Por outro lado, a sessão que Bolsonaro chamou de gloriosa foi classificada por Jean Wyllys como uma “farsa sexista”, da qual o deputado se disse “constrangido” por participar. Cunha, parabenizado por Bolsonaro, mereceu do parlamentar do PSol os predicados de “traidor” e “conspirador”. E seu voto, contrário ao impeachment, foi dedicado aos “direitos da população LGBT”, ao “povo negro das periferias”, aos “trabalhadores da cultura”, aos “sem teto” e aos “sem terra”.

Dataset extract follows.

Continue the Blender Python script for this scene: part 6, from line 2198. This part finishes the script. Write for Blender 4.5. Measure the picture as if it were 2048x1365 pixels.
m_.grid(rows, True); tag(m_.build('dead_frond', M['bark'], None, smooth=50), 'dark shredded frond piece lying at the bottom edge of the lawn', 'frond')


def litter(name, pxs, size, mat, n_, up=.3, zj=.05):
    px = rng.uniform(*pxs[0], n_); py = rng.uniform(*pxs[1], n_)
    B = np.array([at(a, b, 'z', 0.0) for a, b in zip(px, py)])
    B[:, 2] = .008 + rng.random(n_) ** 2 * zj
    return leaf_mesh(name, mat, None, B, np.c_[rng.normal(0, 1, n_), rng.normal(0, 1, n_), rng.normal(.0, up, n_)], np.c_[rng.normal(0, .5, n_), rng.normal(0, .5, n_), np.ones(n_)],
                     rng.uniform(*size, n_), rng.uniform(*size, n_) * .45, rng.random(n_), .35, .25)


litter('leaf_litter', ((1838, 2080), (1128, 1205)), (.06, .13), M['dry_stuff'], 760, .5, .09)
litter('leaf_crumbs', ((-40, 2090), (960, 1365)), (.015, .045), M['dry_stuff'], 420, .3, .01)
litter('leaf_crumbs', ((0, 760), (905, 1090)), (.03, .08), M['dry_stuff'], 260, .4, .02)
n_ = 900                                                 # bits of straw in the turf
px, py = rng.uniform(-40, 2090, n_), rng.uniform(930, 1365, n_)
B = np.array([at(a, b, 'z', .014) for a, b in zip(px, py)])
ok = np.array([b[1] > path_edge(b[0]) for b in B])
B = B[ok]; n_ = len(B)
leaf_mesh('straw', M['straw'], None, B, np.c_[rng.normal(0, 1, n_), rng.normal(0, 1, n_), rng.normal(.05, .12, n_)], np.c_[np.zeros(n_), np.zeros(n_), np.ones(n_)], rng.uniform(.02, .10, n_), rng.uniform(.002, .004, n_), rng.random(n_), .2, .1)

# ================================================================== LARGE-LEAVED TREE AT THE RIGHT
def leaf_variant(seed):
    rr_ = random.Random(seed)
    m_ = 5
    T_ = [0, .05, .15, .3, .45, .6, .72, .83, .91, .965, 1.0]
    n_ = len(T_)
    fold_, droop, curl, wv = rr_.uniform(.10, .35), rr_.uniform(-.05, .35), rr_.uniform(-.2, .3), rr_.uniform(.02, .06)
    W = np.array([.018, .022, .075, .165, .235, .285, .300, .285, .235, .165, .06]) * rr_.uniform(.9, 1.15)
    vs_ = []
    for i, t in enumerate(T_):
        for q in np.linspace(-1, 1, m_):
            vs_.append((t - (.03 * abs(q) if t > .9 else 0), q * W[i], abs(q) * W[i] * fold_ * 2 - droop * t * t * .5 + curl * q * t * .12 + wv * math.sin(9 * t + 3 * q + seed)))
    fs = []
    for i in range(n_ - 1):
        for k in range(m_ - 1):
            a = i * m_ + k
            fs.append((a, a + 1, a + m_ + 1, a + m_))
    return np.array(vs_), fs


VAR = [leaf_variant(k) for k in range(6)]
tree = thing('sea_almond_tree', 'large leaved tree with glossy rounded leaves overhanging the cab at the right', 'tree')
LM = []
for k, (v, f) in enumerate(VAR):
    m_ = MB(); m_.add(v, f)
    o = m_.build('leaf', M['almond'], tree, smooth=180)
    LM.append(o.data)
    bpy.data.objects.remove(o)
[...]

Os integrantes do grupo “Fora de VCA Jeanus” sabiam, portanto, de que lado estavam. E não eram os únicos. “O fascismo, no Brasil, perdeu a vergonha na cara”, observa Jean Wyllys. “Está muito mais visível e foi estimulado, de certa forma, pelos partidos de direita, DEM, PSDB, Solidariedade, PPS. Esses partidos flertaram com os grupos de extrema-direita, contaram com a difamação que eles moveram nas redes sociais. E agora, como diz o ditado, crea cuervos, y te sacarán los ojos. Agora, os grupos fascistas saíram do controle. Então, nós tomamos cuidado com isso. Mas eles não me amedrontam”, prossegue o deputado.
No dia da conferência, o “filho da puta” Jean Wyllys não chegou a ser “oprimido” de fato por nenhum integrante do “bando de desgraça”. Não houve “brigas” de verdade, e as “esculhambações” se limitaram a algumas camisetas com a mensagem “Bolsonaro presidente” – que permaneceram do lado de fora do Teatro Glauber Rocha, onde Jean Wyllys falou ao público. Do lado de dentro, o espaço foi lotado por aproximadamente 300 pessoas que queriam ouvi-lo. Certamente não estavam lá apenas militantes ou simpatizantes das ideias do deputado. Mas se havia ali alguém disposto a hostilizá-lo, calou-se.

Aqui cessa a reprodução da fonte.